Não realizamos essas coisas por falta de vontade, preguiça
ou medo? Quase sempre a resposta é a última opção.

Mas sempre surgem desculpas. “às vezes eu só preciso de uma
nova casa, de um novo amor, de uma nova empreitada”, “até que não é tão ruim
assim”. “Até que”? Desconfio de respostas que começam assim. Como o aviso da
mãe, que já antecede o fim, quase posso escutar da minha própria consciência:
“isso vai acabar em choro”.

Decidi encarar o problema de frente, de toda essa
insatisfação, com coisas que parecem miúdas, quando ouvi “Wish you were here”
no último final de semana, assistindo ao show do David Gilmour, sentada na
poltrona da sala com a boca escancarada cheia de dentes esperando a morte
chegar. Mas não. Eu estava viva. E a tradução da música escrita na tela da TV foi como um tiro no peito:

Eles fizeram você trocar

Os seus heróis por fantasmas?

Cinzas quentes por árvores?

O ar quente por uma brisa fria?

O conforto do frio por mudanças?

Você trocou

Um papel de figurante na guerra

Por um papel principal numa cela?

(…)

Nós somos apenas duas almas perdidas

Nadando num aquário

Ano após ano

Papel principal numa cela? Figurante numa guerra? Qual é o
meu papel? Contra quem é essa guerra? Com quem estou lutando? Contra o quê
resisto?

Em mim se fez uma abertura. Uma abertura entre o que eu
achei que fosse inquestionável e a mudança total. Uma abertura que se mostrou
como um bicho de goiaba, deixando um furo no meio da fruta. Bastou uma
pergunta, e lancei mão de todas as certezas que tinha. “Hoje, finalmente, eu
não sei”, como escreveu o maravilhoso Paulo Leminski.
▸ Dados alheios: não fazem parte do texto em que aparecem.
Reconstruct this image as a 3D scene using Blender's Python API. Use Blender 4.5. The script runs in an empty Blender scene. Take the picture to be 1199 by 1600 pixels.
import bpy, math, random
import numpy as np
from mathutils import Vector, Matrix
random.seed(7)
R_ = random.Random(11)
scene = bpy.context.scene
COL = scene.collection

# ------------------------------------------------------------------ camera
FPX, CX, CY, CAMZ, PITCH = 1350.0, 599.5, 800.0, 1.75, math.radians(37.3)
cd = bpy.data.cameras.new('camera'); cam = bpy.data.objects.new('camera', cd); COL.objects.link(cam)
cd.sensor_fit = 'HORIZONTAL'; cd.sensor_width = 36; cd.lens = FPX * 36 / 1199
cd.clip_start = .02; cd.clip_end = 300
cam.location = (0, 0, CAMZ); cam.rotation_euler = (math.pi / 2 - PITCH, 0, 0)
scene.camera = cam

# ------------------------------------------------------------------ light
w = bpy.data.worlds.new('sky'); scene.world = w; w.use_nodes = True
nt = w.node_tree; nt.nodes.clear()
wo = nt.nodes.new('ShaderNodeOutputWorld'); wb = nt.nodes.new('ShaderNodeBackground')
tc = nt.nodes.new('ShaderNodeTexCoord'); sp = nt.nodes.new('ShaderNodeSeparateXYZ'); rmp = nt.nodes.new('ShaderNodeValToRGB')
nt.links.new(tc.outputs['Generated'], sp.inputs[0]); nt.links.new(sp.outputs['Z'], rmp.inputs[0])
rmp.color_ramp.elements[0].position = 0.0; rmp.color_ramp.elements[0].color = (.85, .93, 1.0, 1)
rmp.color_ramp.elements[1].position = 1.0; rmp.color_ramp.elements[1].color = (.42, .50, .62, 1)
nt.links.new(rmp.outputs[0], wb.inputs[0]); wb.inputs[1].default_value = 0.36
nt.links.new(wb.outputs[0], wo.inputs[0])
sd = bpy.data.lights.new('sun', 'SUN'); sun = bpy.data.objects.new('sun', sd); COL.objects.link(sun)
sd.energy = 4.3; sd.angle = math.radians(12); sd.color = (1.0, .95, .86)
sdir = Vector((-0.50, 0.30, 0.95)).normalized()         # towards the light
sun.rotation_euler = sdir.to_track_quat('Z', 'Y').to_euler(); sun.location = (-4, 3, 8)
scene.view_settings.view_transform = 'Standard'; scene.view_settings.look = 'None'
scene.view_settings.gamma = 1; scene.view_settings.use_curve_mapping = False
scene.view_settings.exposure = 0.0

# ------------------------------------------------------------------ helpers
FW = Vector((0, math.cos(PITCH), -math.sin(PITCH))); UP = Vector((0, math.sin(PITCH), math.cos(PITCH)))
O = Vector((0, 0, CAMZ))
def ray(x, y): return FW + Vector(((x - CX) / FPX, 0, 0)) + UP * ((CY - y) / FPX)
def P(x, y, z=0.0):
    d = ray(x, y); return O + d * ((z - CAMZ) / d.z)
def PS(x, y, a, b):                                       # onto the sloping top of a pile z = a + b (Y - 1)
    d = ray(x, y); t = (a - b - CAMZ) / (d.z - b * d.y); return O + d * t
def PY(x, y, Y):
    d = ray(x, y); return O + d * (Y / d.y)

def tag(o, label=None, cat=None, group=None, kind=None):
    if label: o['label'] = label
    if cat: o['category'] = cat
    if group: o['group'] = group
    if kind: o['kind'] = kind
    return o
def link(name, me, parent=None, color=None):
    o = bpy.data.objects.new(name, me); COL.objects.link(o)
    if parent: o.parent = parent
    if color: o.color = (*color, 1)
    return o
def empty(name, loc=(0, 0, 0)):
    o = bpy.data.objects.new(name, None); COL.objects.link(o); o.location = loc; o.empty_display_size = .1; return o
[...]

Me abri ao abismo das questões, e como já sabia, ainda não
tenho a(s) resposta(s). Em todo caso, em terra de quem estuda e trabalha com a
psicanálise, uma questão é rei. Enquanto isso, sigo construindo playlists
entituladas ‘inspiração para realizações de sonhos” com músicas do estilo
de “Changes” e “All the young dudes”, do David Bowie; e suportando a cratera
que se fez quando me permiti re-pensar a vida.